Nous pouvons à peine deviner que ce personnage recouvert de plantes (le « Still Man ») est à ton image ; cette oeuvre-ci est-elle différente des autres représentations de toi-même comme les « clones » ou « les pions »?

Je suis revenu, pour nommer ces figures, au terme de pion qui, par ailleurs, est à l’origine de ce travail. Toute mon aventure artistique est issue de ce drôle de dispositif mis en place à ma sortie des Beaux-Arts. Un jeu où je suis un pion et où tout est permis. Ce jeu a des ramifications énormes et irrigue encore ma production. Je l’ai d’ailleurs réactivé au Centre Pompidou avec l’installation The Game of Life. Cette nouvelle version, que je vois comme un véritable logiciel en 3D, ouvre sur la possibilité de produire autant de versions d’un objet que son énoncé le permet. Il s’agit d’envisager l’oeuvre d’art non pas comme objet unique mais comme la version visible de l’ensemble des ses versions possibles. C’est un jeu sérieux dans lequel je tente de remplacer le ou conceptuel par un et additionnel. Still Man n’est qu’une énième version de cette chair de pion.

Peut-on parler d’un aspect performatif dans ton travail ?

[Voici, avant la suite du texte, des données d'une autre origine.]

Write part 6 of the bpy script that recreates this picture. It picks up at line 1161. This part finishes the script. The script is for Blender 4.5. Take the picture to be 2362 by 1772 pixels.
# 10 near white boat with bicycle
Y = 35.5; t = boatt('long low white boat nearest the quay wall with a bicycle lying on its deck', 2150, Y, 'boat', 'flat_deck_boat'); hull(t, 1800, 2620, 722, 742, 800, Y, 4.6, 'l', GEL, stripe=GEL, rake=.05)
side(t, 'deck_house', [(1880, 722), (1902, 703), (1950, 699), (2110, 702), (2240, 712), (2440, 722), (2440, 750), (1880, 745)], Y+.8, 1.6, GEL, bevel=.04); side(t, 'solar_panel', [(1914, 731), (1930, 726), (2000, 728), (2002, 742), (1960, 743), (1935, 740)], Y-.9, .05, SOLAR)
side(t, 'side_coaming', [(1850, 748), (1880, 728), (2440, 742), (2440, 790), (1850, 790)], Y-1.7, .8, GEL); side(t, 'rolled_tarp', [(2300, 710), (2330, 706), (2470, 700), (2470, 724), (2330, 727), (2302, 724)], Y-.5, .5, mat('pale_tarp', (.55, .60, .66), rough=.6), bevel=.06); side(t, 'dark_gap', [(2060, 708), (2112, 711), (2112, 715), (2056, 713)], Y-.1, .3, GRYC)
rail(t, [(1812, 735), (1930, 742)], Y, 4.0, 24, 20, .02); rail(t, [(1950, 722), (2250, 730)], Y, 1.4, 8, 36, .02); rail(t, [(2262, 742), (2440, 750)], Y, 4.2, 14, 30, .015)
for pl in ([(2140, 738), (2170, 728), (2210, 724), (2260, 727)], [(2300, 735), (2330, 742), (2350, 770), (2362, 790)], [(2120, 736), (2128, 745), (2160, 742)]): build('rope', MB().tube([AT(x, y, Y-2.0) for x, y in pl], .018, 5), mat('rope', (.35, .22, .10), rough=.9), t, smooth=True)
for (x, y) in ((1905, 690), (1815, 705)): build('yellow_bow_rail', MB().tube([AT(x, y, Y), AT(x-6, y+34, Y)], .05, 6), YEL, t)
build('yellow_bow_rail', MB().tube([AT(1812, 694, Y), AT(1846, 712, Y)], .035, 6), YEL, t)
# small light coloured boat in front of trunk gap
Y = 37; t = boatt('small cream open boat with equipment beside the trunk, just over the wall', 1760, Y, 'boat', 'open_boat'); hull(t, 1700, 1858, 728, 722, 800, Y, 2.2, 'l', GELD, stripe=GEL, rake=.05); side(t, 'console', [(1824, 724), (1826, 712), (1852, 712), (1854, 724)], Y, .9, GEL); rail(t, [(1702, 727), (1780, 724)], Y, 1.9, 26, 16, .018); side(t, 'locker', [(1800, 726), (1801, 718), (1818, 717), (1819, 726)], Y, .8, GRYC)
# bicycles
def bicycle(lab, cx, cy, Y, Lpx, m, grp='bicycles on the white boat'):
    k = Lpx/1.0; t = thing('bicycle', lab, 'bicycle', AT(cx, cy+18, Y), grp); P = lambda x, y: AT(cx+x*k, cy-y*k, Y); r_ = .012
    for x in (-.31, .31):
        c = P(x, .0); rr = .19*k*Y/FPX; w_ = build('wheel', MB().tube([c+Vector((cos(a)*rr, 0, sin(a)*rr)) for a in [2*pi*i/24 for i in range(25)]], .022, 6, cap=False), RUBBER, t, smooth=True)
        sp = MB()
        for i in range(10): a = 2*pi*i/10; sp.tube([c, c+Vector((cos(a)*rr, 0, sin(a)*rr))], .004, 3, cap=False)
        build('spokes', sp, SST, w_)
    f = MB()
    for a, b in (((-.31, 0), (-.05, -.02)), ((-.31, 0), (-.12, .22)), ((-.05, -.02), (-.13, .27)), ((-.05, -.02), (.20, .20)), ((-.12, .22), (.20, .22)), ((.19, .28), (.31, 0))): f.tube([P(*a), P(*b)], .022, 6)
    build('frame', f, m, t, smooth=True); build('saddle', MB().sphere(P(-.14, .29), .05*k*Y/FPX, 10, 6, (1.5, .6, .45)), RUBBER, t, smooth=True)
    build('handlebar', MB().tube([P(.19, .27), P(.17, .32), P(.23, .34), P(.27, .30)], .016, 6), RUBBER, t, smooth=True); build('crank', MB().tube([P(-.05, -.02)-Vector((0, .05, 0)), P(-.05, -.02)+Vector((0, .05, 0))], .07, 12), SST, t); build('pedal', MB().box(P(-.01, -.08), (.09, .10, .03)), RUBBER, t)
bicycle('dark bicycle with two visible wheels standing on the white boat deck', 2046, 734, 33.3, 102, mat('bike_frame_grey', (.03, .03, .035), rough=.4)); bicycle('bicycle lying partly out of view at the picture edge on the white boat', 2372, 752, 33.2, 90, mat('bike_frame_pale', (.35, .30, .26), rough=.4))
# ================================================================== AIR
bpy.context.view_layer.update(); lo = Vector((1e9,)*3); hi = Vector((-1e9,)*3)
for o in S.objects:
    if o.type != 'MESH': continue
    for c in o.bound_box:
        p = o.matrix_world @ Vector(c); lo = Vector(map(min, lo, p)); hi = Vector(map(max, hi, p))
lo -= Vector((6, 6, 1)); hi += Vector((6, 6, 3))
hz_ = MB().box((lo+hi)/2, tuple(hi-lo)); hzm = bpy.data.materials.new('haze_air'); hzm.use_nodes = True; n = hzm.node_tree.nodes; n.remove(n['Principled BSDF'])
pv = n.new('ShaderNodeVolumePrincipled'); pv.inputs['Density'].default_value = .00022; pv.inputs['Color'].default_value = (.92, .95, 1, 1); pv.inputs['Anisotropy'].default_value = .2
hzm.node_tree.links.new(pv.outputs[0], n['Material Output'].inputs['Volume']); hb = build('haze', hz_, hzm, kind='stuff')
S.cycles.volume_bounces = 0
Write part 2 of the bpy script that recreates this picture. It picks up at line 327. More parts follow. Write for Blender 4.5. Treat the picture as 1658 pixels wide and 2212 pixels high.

Je n’ai aucun rapport à la performance telle qu’elle est pratiquée dans l’art, je suis beaucoup trop timide pour cela! Celle que je vois à l’oeuvre chez moi va plutôt dans le sens « Guinness » du terme : recopier depuis toutes ces années le dictionnaire, être coincé dans une position difficile et douloureuse pendant des heures dans mon atelier pour réaliser les moulages de mes pions, engager de longues séries avec des règles très strictes. Il s’agirait presque d’une expression sportive de l’art. Mais j’aime cette idée de ne jamais m’arrêter de travailler et d’offrir sur le long terme une construction plastique ne donnant aucun repos. C’est une façon de me consumer. La Table du Festin reprend cela. Abondance, grouillement, excès ; pas une ligne, pas un motif qui ne semble pouvoir arrêter le regard. En ce sens, La Table du Festin est un espace de dépense où le repos est interdit. C’est peut-être ça mon idée de la performance! J’ai toujours voulu construire sur ce socle-là, d’où ces étranges petites maisons, en équilibre sur ce qui doit disparaître.

Beaucoup d’éléments de cette exposition font référence à des idées déjà en gestation en 1992, avant même ta première exposition à la galerie. Quel regard portes-tu sur cette trajectoire ?

On fait parfois très tôt des gestes dont on ne reconnaît pas tout de suite la consistance ni la profondeur. Mais ils traversent toute la vie. Je comprends mieux aujourd’hui certains d’entre eux. Je les réinvestis, et évidemment entre 1992 et aujourd’hui il y a tout ce que j’ai appris, tout ce que j’ai abandonné, tous les éléments de vie qui affranchissent certaines perspectives. Mais ce qui m’amuse c’est qu’à l’époque j’avais une première vie et j’en commençais une autre. Aujourd’hui j’en ai deux, presque à égalité, une sur les bords de la Méditerranée, l’autre dans la brousse d’une île tropicale du Pacifique. Ces deux paysages ont une influence énorme et contradictoire sur moi ; alors que le premier me pousse à la raison, l’autre me jette dans l’excès. Cette contradiction-là est violente, mais elle reste toujours aussi féconde.